Corner, Block, Neighbourhood, Cities Álvaro Siza in Berlin and The Hague

“It’s a question of temperament,” he said outside his hotel, between drags of a cigarette. “It is just the way I am as a person. I have no desire to speak grandly.”

That modesty is reflected in his work – and while his architecture speaks quietly, it has resonated powerfully around the globe. In the early- and mid-20th century, Europe’s Modernist architects burned to reinvent the world; Siza was part of one more modest faction that aimed to improve and repair the modern city without, first, tearing it all down. His work sets a strong example in 2015, blending caution and ambition, prose and poetry.

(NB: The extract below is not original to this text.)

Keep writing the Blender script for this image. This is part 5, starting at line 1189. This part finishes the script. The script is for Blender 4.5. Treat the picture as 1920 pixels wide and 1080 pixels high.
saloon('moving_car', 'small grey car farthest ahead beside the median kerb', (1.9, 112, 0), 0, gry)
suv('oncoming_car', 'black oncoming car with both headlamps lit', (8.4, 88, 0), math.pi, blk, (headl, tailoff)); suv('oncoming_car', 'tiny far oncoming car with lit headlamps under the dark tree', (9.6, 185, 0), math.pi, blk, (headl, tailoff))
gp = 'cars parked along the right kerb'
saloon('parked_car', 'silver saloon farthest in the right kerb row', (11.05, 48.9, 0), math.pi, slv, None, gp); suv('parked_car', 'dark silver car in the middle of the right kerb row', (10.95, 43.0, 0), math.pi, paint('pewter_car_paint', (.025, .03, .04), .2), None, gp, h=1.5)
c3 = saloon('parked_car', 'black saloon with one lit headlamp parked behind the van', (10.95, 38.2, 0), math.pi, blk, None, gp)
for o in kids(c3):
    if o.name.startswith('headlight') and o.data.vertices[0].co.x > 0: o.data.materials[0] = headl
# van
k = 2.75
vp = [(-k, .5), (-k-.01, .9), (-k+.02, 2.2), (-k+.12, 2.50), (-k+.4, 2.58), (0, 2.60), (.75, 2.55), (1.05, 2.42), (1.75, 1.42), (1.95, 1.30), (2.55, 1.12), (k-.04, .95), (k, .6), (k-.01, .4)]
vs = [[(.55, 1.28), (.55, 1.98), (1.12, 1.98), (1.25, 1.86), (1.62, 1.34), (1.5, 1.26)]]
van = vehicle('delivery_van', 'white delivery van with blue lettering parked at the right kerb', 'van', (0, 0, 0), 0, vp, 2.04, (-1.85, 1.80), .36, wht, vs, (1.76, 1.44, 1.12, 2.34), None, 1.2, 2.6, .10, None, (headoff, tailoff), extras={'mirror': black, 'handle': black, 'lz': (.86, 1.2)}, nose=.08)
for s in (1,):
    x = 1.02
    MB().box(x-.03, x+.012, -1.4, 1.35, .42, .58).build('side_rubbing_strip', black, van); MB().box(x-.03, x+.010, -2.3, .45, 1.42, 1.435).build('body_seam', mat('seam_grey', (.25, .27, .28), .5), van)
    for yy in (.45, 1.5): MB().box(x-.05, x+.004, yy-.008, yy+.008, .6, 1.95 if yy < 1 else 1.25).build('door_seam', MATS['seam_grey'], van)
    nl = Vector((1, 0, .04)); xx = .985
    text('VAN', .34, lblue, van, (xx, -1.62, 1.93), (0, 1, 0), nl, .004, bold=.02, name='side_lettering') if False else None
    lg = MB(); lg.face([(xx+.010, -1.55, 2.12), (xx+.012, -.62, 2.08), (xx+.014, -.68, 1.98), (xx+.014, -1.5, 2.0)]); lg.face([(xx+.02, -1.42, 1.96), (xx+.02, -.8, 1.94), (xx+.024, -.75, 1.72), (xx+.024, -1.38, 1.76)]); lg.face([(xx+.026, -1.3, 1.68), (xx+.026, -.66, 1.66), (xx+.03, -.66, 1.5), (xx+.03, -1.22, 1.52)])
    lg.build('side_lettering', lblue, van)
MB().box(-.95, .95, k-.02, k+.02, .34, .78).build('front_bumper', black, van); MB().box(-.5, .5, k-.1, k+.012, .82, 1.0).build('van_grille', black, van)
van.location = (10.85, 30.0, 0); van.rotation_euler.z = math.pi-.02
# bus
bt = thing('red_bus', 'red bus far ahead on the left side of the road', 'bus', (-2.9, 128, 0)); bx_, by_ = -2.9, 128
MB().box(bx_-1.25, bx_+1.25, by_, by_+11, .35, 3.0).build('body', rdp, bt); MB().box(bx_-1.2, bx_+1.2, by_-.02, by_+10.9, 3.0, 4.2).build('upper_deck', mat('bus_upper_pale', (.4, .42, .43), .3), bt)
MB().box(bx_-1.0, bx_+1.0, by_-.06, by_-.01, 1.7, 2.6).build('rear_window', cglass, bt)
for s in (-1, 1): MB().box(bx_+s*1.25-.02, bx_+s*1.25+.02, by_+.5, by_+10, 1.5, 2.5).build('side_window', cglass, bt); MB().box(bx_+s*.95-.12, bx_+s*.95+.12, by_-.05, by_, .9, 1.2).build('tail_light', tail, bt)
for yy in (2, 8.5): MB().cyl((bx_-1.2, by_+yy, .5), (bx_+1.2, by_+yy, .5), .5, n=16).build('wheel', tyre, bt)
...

In the early 1960s, Siza began building in his hometown of Porto, Portugal. Here on the fringe of Europe, he created architecture’s version of slow food: subtle buildings that reveal themselves through gradual experience, rooted in place and respectful of history. His buildings resisted both the tabula-rasa logic of modernist “urban renewal” and then postmodernism’s scholarly games with historic forms.

Siza’s work is spare and beautiful but also local, deeply engaged with politics and with particular neighbourhoods and their residents. In the wake of Portugal’s 1974 revolution, Siza began building social housing, and it was that work that gave him an international reputation.

The Canadian Centre for Architecture, which organized his Toronto lecture together with the University of Toronto’s John H. Daniels Faculty of Architecture, Landscape and Design, is committed to his legacy. “We believe that Siza is one of the great architects of the second half of the 20th century,” said the CCA’s director, Mirko Zardini. Siza recently donated a large group of his personal archive to the CCA’s library. Bringing the architect himself to Toronto – where he spoke to a packed house of 1,700 people – was part of an ongoing effort to make the museum and its many resources more present in a national and global conversation.

“With Siza, there is a commitment to building being part of the city, in every sense,” Zardini says, “and that is somehow radical in North America today.”